A Convicted Rapist Has Been Appointed Ambassador Against Gender-Based Violence

The convicted rapist, who is also a musician, apparently won the president over with a sycophantic song.

In July, Zambia's president Edgar Lungu pardoned a convicted rapist and appointed him an ambassador in the fight against gender-based violence.

Clifford Dimba, a musician who is better known as General Kanene, had been sentenced to 15 years in prison for raping an underage girl. Dimba had served only one year of his sentence, according to the Lusaka Times.

Dimba, the rapist-turned-ambassador-for-women, beat one of his wives four days after he was pardoned and released.

The same week Dimba was pardoned, the president also appointed him an ambassador in the fight against gender-based violence, according to the Zambia Post.

Four days after that pardon and appointment, Dimba allegedly beat one of his wives for denying him sex. The police refused to arrest him, an independent online news site reported, and she later went missing.

"Mr. President, you blundered, period. And we told you that releasing Kanene and making him an ambassador for GBV [gender based violence] is going to haunt your Presidency and the haunting has started even before the ink which you used to sign his release has dried!!!" Judith Mulenga, a local activist who opposed the pardon, told the Lusaka Times after that report.

Then, a few months later, Dimba allegedly beat another woman. He 'justified' the beating by calling her a prostitute.

This one, at least, he got arrested for, albeit several days later.

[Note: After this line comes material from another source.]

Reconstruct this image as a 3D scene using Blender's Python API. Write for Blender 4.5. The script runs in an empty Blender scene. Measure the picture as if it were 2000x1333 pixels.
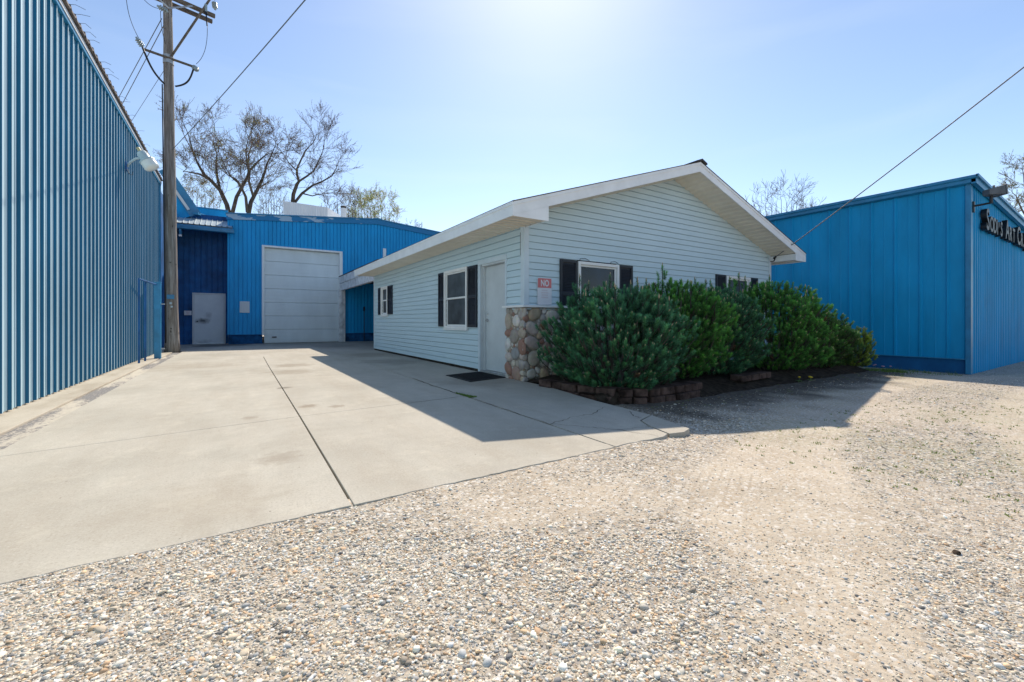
import bpy, math, random
import numpy as np
from mathutils import Vector, Matrix
R = math.radians
random.seed(7); rng = np.random.default_rng(7)
S = bpy.context.scene
C = S.collection

# ---------------------------------------------------------------- camera, sky, sun, exposure
cd = bpy.data.cameras.new('camera'); cam = bpy.data.objects.new('camera', cd); C.objects.link(cam)
cam.location = (0, 0, 1.0); cam.rotation_euler = (R(90), 0, R(-32.63))
cd.sensor_width = 36; cd.lens = 15.04; cd.shift_y = -0.0192; cd.clip_start = 0.05; cd.clip_end = 1500
S.camera = cam
SUN = Vector((0.431, 0.552, 0.714)).normalized()
W = bpy.data.worlds.new('World'); S.world = W; W.use_nodes = True
nt = W.node_tree; bgn = nt.nodes['Background']; sk = nt.nodes.new('ShaderNodeTexSky')
sk.sky_type = 'NISHITA'; sk.sun_disc = False
sk.sun_elevation = math.asin(SUN.z); sk.sun_rotation = math.atan2(SUN.x, SUN.y)
sk.air_density = 1.0; sk.dust_density = 0.3; sk.ozone_density = 1.6; sk.altitude = 200
tcw = nt.nodes.new('ShaderNodeTexCoord'); mpw = nt.nodes.new('ShaderNodeMapping'); mpw.inputs['Scale'].default_value = (1.2, 2.0, 9.0); mpw.inputs['Rotation'].default_value = (0.25, 0.2, 0.6)
nzw = nt.nodes.new('ShaderNodeTexNoise'); nzw.inputs['Scale'].default_value = 1.3; nzw.inputs['Detail'].default_value = 7; nzw.inputs['Distortion'].default_value = 0.5
rpw = nt.nodes.new('ShaderNodeValToRGB'); rpw.color_ramp.elements[0].position = 0.50; rpw.color_ramp.elements[0].color = (0, 0, 0, 1); rpw.color_ramp.elements[1].position = 0.85; rpw.color_ramp.elements[1].color = (0.13, 0.13, 0.13, 1)
mlw = nt.nodes.new('ShaderNodeMix'); mlw.data_type = 'RGBA'; mlw.blend_type = 'MULTIPLY'; mlw.inputs[0].default_value = 1; mlw.inputs[7].default_value = (1.0, 0.972, 0.955, 1)
cdw = nt.nodes.new('ShaderNodeMix'); cdw.data_type = 'RGBA'; cdw.inputs[7].default_value = (5.4, 5.8, 6.3, 1)
nt.links.new(tcw.outputs['Generated'], mpw.inputs[0]); nt.links.new(mpw.outputs[0], nzw.inputs['Vector']); nt.links.new(nzw.outputs['Fac'], rpw.inputs[0]); nt.links.new(sk.outputs[0], mlw.inputs[6])
nt.links.new(rpw.outputs[0], cdw.inputs[0]); nt.links.new(mlw.outputs[2], cdw.inputs[6]); nt.links.new(cdw.outputs[2], bgn.inputs[0]); bgn.inputs[1].default_value = 0.124
sd = bpy.data.lights.new('sun', 'SUN'); sd.energy = 3.9; sd.angle = R(0.55); sd.color = (1.0, 0.88, 0.72)
so = bpy.data.objects.new('sun', sd); C.objects.link(so); so.rotation_euler = SUN.to_track_quat('Z', 'Y').to_euler(); so.location = (0, 0, 30)
S.view_settings.view_transform = 'Standard'; S.view_settings.look = 'None'; S.view_settings.gamma = 1
S.view_settings.exposure = 0.62
S.cycles.max_bounces = 8

# ---------------------------------------------------------------- materials
def nn(t, typ, **kw):
    n = t.nodes.new(typ)
    for k, v in kw.items():
        if k.startswith('i_'):
            n.inputs[int(k[2:])].default_value = v
        else: setattr(n, k, v)
    return n
def ramp(t, fac, stops, interp='LINEAR'):
    r = t.nodes.new('ShaderNodeValToRGB'); r.color_ramp.interpolation = interp
    e = r.color_ramp.elements
    while len(e) < len(stops): e.new(0.5)
    for i, (p, c) in enumerate(stops):
        e[i].position = p; e[i].color = (c[0], c[1], c[2], 1) if len(c) == 3 else c
    t.links.new(fac, r.inputs[0]); return r.outputs[0]
def noise(t, co, scale, detail=4, rough=0.55, dist=0.0):
    n = t.nodes.new('ShaderNodeTexNoise'); n.inputs['Scale'].default_value = scale; n.inputs['Detail'].default_value = detail
    n.inputs['Roughness'].default_value = rough; n.inputs['Distortion'].default_value = dist
    t.links.new(co, n.inputs['Vector']); return n.outputs['Fac']
def mixc(t, fac, a, b, typ='MIX'):
    m = t.nodes.new('ShaderNodeMix'); m.data_type = 'RGBA'; m.blend_type = typ; m.clamp_factor = True
    for s, v in ((m.inputs[0], fac), (m.inputs[6], a), (m.inputs[7], b)):
        if isinstance(v, (int, float)): s.default_value = v
        elif isinstance(v, tuple): s.default_value = (*v[:3], 1)
        else: t.links.new(v, s)
    return m.outputs[2]
def math_(t, op, a, b=0.0, c=None):
    m = t.nodes.new('ShaderNodeMath'); m.operation = op
    for s, v in zip(m.inputs, (a, b, c)):
        if v is None: continue
        if isinstance(v, (int, float)): s.default_value = v
        else: t.links.new(v, s)
    return m.outputs[0]
def stretch(t, co, sx, sy, sz):
    m = t.nodes.new('ShaderNodeMapping'); m.inputs['Scale'].default_value = (sx, sy, sz); t.links.new(co, m.inputs[0]); return m.outputs[0]
def base_mat(name, rough=0.6, spec=0.5):
    m = bpy.data.materials.new(name); m.use_nodes = True; t = m.node_tree
    b = t.nodes['Principled BSDF']; b.inputs['Roughness'].default_value = rough; b.inputs['Specular IOR Level'].default_value = spec
    tc = t.nodes.new('ShaderNodeTexCoord'); return m, t, b, tc.outputs['Object']
def bump(t, b, h, strength=0.3, dist=0.01):
    n = t.nodes.new('ShaderNodeBump'); n.inputs['Strength'].default_value = strength; n.inputs['Distance'].default_value = dist
    t.links.new(h, n.inputs['Height']); t.links.new(n.outputs[0], b.inputs['Normal'])
def simple(name, col, rough=0.6, spec=0.5, var=0.12, scale=3.0, metal=0.0, bmp=0.0, bscale=40.0, streak=None):
    m, t, b, co = base_mat(name, rough, spec); b.inputs['Metallic'].default_value = metal
    v = stretch(t, co, *streak) if streak else co
    f = noise(t, v, scale, 6, 0.6)
    dark = tuple(c*(1-var*1.6) for c in col); lite = tuple(min(1, c*(1+var)) for c in col)
    t.links.new(ramp(t, f, [(0.3, dark), (0.7, lite)]), b.inputs['Base Color'])
    if bmp: bump(t, b, noise(t, v, bscale, 4), bmp, 0.005)
    return m
M = {}
def blue_metal(name, col, rough, spec, fade, fadecol, coat=0.0, dents=0.35):
    m, t, b, co = base_mat(name, rough, spec)
    f = noise(t, stretch(t, co, 1.2, 1.2, 0.35), 1.6, 6, 0.6)
    c0 = ramp(t, f, [(0.25, tuple(c*0.8 for c in col)), (0.75, tuple(c*1.15 for c in col))])
    f2 = noise(t, stretch(t, co, 9, 9, 0.6), 1.3, 10, 0.75)
    c1 = mixc(t, ramp(t, f2, [(0.5, (0, 0, 0)), (0.82, (fade,)*3)]), c0, fadecol)
    f3 = noise(t, co, 45, 2, 0.5)
    c2 = mixc(t, ramp(t, f3, [(0.74, (0, 0, 0)), (0.8, (0.6,)*3)]), c1, (0.05, 0.06, 0.07))
    t.links.new(c2, b.inputs['Base Color'])
    t.links.new(ramp(t, f2, [(0.2, (rough-0.08,)*3), (0.8, (rough+0.1,)*3)]), b.inputs['Roughness'])
    if coat:
        b.inputs['Coat Weight'].default_value = coat; b.inputs['Coat Roughness'].default_value = rough
    bump(t, b, noise(t, stretch(t, co, 3, 3, 1.2), 1.4, 3), dents, 0.02)
    return m
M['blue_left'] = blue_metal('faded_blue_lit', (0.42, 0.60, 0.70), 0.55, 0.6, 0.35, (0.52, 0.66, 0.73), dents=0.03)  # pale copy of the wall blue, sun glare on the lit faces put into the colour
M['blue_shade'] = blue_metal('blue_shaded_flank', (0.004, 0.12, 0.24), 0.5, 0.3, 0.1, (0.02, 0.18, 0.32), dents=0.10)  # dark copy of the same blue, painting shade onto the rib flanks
M['blue_back'] = blue_metal('blue_back', (0.002, 0.33, 0.70), 0.5, 0.3, 0.25, (0.03, 0.32, 0.66))
M['blue_right'] = blue_metal('blue_right', (0.002, 0.31, 0.60), 0.45, 0.3, 0.25, (0.03, 0.33, 0.56))
M['blue_trim'] = simple('blue_trim', (0.02, 0.22, 0.42), 0.4, 0.6, 0.15, 4)
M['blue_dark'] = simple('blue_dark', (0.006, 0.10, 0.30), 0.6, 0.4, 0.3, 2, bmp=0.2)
M['white_trim'] = simple('white_trim', (0.84, 0.84, 0.83), 0.45, 0.5, 0.05, 5, streak=(1, 1, 0.4))
M['fascia'] = simple('fascia', (0.86, 0.86, 0.85), 0.45, 0.5, 0.06, 3)
M['soffit'] = simple('soffit', (0.82, 0.75, 0.63), 0.55, 0.4, 0.06, 3)
M['wood_white'] = simple('wood_white', (0.76, 0.77, 0.78), 0.7, 0.3, 0.2, 4, bmp=0.3, streak=(1, 1, 1))
M['door_grey'] = simple('door_grey', (0.58, 0.62, 0.64), 0.5, 0.5, 0.06, 2.5)
M['garage'] = simple('garage', (0.74, 0.79, 0.80), 0.5, 0.4, 0.07, 1.2, bmp=0.05, bscale=60, streak=(1, 1, 0.4))
M['shutter'] = simple('shutter', (0.012, 0.016, 0.026), 0.5, 0.5, 0.1, 8)
M['black'] = simple('black', (0.012, 0.012, 0.014), 0.5, 0.5, 0.2, 8)
M['rubber'] = simple('rubber', (0.015, 0.016, 0.02), 0.75, 0.4, 0.3, 20, bmp=0.5, bscale=160)
M['dark_inside'] = simple('dark_inside', (0.03, 0.03, 0.035), 0.9, 0.1, 0.1)
M['galv'] = simple('galv', (0.42, 0.44, 0.45), 0.45, 0.5, 0.15, 10, metal=0.5)
M['lamp_grey'] = simple('lamp_grey', (0.40, 0.50, 0.55), 0.4, 0.5, 0.1, 10)
M['white_metal'] = simple('white_metal', (0.66, 0.68, 0.70), 0.5, 0.4, 0.06, 2, streak=(2, 2, 0.5))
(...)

This week, the United Nations got upset about all this.

"Such an outrageous release and appointment as an ambassador for the fight against gender-based violence not only traumatises the victim all over again but discourages other victims from reporting similar offences," said Dubravka Šimonović, UN Special Rapporteur on violence against women, its causes and consequences, in a statement.

"This clearly shows that impunity for these offenses generates more violence and harm," said Maud de Boer-Buquicchio, the UN Special Rapporteur on the sale of children, child prostitution and child pornography, said in the same statement.

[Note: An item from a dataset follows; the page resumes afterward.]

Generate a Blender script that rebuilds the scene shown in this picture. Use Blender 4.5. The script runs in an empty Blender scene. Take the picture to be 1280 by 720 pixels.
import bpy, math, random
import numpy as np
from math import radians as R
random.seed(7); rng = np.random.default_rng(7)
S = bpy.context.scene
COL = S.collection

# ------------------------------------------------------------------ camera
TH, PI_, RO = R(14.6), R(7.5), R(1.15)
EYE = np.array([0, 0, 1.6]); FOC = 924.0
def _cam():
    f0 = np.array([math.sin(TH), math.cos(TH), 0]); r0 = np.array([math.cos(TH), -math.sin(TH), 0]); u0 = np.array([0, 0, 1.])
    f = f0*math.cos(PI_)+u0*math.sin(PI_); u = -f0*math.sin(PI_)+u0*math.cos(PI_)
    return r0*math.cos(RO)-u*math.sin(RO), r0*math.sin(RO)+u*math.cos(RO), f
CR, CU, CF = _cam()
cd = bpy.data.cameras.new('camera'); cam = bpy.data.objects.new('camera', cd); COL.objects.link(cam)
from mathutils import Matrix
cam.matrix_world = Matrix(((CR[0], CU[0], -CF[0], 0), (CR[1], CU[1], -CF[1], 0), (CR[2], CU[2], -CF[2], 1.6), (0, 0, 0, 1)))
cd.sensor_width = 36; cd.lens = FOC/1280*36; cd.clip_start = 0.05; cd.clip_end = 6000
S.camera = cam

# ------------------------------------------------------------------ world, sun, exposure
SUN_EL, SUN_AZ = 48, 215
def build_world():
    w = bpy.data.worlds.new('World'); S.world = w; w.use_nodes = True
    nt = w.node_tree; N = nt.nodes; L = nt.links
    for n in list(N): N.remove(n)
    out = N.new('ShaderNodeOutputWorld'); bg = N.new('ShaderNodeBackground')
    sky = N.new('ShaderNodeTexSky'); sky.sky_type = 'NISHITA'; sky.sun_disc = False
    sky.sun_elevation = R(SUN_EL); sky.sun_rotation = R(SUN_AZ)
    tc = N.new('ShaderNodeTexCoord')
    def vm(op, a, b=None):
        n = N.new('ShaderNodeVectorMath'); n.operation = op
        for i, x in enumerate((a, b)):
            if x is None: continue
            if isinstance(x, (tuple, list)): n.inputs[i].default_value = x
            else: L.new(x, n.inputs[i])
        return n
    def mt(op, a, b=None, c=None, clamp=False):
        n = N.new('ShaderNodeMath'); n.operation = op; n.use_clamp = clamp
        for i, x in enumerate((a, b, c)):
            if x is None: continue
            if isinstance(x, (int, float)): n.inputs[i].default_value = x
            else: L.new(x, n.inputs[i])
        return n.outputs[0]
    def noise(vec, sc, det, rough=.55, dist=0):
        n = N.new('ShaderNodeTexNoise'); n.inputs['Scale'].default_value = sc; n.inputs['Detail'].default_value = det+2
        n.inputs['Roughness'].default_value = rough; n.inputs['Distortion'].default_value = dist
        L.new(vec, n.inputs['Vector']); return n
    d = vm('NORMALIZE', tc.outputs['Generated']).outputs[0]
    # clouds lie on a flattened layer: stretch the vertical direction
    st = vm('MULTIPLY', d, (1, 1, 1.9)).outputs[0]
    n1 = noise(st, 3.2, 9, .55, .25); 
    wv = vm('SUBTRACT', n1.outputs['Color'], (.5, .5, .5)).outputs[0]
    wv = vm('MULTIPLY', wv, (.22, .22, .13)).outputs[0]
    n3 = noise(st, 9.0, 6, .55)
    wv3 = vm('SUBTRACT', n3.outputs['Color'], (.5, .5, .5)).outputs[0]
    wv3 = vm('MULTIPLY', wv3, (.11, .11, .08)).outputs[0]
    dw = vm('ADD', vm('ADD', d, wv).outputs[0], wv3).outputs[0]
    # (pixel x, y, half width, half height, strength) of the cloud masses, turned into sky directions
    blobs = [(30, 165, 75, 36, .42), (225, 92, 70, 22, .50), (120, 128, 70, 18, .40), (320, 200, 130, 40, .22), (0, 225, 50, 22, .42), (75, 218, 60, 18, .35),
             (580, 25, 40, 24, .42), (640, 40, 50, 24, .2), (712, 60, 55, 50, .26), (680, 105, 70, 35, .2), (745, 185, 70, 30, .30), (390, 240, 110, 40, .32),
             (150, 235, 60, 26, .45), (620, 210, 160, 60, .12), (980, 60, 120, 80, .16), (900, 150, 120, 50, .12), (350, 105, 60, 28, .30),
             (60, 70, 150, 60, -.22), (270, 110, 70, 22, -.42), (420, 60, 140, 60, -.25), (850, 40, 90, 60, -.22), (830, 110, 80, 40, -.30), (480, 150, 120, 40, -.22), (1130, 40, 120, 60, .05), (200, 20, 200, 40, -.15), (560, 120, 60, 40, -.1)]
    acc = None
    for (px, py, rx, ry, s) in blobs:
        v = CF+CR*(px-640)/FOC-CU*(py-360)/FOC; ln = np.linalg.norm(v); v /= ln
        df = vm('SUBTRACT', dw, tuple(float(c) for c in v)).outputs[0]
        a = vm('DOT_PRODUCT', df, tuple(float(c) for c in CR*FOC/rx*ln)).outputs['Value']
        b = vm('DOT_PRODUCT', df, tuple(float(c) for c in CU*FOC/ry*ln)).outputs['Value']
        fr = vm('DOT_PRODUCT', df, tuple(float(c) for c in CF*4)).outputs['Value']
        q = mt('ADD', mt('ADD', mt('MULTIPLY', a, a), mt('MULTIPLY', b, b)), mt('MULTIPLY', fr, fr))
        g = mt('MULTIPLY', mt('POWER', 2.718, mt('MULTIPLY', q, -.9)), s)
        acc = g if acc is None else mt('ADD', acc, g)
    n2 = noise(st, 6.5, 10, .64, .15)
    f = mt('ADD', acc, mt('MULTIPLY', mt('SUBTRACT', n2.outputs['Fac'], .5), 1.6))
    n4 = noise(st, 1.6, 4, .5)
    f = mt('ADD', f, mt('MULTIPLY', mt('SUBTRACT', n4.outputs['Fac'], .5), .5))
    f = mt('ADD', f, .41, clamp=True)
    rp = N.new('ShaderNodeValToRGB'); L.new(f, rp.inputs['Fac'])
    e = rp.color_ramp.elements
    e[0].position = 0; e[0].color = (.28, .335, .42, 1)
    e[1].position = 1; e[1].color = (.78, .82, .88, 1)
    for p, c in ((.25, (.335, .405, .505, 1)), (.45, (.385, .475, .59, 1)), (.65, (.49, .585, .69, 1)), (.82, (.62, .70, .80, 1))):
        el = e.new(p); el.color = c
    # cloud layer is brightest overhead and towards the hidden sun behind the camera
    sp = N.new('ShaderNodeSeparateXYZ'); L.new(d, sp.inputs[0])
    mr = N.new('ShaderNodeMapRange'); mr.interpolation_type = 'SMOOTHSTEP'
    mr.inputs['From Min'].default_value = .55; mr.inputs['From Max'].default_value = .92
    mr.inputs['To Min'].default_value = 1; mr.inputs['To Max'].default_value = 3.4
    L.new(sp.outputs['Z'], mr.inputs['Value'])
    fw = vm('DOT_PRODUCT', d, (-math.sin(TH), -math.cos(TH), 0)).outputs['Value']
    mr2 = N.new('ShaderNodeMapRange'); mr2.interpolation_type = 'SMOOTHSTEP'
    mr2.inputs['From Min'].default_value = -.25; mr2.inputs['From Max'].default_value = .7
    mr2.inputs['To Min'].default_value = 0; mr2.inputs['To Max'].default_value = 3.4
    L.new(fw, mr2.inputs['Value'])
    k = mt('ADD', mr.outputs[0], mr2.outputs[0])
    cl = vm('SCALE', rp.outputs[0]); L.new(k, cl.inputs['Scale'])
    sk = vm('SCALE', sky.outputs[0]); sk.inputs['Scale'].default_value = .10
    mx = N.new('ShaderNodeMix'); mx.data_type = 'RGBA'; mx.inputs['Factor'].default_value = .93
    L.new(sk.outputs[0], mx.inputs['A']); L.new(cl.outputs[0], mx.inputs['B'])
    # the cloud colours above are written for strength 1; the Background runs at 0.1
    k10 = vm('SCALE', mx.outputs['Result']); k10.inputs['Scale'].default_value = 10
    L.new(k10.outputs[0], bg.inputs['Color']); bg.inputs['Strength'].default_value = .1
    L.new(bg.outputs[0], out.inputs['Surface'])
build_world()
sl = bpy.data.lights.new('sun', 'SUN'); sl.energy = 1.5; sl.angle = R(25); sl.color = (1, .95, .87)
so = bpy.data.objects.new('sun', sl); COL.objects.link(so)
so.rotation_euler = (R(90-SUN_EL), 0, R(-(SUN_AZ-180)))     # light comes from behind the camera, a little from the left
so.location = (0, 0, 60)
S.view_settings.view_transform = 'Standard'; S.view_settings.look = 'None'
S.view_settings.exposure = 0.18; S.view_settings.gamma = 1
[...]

The two officials called on Lungu to withdraw the appointment of Dimba as an anti-gender-violence ambassador and "ensure that there are no further pardons" for those convicted of sexual violence.

How could all this possibly happen? Apparently, Dimba wrote a pro-Lunga song from prison that the president just loved.

He released a song praising the president's party, the Patriotic Front (PF), back in June. "general kanene [sic] is making people wonder if he is entertaining them or just siding with the P.F team so that he would be pardoned by president lungu [sic]," the Zambian Music Blog wrote at the time.

He was pardoned in July.

In September, local media reported that he was given money by the presidency to compose another pro-PF song, to be released only with Lungu's approval.

Maybe this shouldn't be such a surprise. Apparently, Dimba also wrote lyrics outright denying statutory rape as a crime — during his trial.

The lyrics, said the local activist Judith Mulenga, "mock the whole concept of sex with a child."